The hardline nationalist JVP, which regards the Liberation Tigers of Tamil Eelam (LTTE) as terrorists who do not deserve aid, crossed over to the opposition after a midnight deadline for Kumaratunga to ditch the aid-sharing plan passed unheeded.

But the party left the door open for a possible return to the fold in the future.

"We are now leaving the government, the Alliance, with a sense of deep regret, but there can be an understanding between the two parties in the future," JVP leader Somawansa Amarasinghe told a news conference.

"This will not be the first and the last alliance between the Sri Lanka Freedom Party and the JVP," he added.

Kumaratunga is due to address the nation in a televised speech on Thursday evening.

Top government aides say the aid pact -- under which committees comprising rebels, government officials and Muslims can recommend, prioritise and monitor projects funded by $3 billion in pledged foreign aid -- will be sealed in days.

Kumaratunga plans to present the aid pact to parliament, a top government aide said, possibly as early as next week.

But before that, parliament will have to rearrange its seating plan. The government now has just 81 seats in the 225-seat legislature, and there is now not enough space on the opposition benches, Amarasinghe said.

The main opposition United National Party (UNP) has allayed fears of a total government collapse or snap elections, saying it will not topple the government over the aid-sharing issue.

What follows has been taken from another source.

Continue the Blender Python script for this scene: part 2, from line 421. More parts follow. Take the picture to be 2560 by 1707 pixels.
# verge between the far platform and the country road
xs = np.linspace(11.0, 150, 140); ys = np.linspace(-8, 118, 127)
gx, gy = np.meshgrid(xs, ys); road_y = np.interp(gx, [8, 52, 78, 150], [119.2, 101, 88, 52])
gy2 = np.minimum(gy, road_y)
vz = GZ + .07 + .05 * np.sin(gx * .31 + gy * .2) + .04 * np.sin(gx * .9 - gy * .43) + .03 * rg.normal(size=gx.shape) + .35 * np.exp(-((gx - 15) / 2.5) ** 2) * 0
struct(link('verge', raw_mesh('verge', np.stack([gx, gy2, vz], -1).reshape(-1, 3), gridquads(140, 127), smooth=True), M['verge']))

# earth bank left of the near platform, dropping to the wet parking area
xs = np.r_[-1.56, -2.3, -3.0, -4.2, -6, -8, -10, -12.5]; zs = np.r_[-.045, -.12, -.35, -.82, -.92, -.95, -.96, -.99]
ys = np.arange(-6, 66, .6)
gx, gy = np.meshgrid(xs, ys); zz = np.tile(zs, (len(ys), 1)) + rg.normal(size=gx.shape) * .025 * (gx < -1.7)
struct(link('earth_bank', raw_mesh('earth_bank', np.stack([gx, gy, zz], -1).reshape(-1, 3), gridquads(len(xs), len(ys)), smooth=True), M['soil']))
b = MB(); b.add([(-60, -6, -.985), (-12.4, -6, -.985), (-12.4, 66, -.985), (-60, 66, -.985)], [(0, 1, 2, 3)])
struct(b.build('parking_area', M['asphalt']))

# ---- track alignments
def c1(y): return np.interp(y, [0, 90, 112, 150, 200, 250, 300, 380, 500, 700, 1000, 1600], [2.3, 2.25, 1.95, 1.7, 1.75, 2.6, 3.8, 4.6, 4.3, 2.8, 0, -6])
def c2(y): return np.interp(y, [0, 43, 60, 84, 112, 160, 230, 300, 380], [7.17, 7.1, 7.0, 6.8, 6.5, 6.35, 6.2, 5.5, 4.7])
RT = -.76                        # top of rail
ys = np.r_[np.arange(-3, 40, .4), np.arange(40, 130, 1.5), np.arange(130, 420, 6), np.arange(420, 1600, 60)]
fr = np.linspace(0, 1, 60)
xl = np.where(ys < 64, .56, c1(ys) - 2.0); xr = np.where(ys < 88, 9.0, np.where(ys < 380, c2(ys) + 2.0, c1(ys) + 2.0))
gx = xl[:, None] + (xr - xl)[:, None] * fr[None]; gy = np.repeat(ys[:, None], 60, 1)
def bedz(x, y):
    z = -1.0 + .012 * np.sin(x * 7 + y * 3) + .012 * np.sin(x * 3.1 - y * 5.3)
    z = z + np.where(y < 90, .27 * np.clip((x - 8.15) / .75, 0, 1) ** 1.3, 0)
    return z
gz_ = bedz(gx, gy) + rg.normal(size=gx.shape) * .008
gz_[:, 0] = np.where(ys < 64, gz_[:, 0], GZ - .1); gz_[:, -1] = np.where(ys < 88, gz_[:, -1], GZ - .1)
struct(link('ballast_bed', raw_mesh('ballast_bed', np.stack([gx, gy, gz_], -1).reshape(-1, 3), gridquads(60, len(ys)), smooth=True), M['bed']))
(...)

But it wants a presidential election by the year-end.

GOVERNMENT SAFE FOR NOW

A vote of no-confidence would need the backing of the UNP as well as that of the Marxists, and analysts say neither is ready to face either general or presidential elections yet.

Protests by the JVP and hardline Buddhist monks who want the Tigers crushed are expected to escalate.

Police have resorted to tear gas and water cannon twice in the past week to disperse furious saffron-robed monks.

The general public is increasingly disillusioned with what they see as petty, parochial politics that ultimately hit the country's poorest the hardest.

"We are really disappointed with the system," said 27-year-old Saman Padmasiri, tending his news-stand in downtown Colombo. "The decision of the JVP shows that they really don't care about tomorrow."

Squabbling among parties has already stalled wider efforts to convert a 2002 ceasefire between the LTTE and the government into a final end to a civil war that killed over 64,000 people.

Political infighting also threatens economic stability.

Without its slim working majority, the government will be hard pushed to implement long overdue privatisation, taxation and energy reforms, worrying investors -- though local financial markets would welcome an eventual return to power of the UNP.

Analysts say a minority government could survive until the next budget is due in November, and possibly beyond.

"It is quite conceivable a minority government can continue to be in power for several more months," said Kethesh Loganathan of public policy institute the Centre for Policy Alternatives.

However, Kumaratunga could eventually be left with little choice but to call a poll at a time when tens of thousands of survivors of the tsunami, which killed nearly 40,000 people along the island's shores, are living in shacks and tents.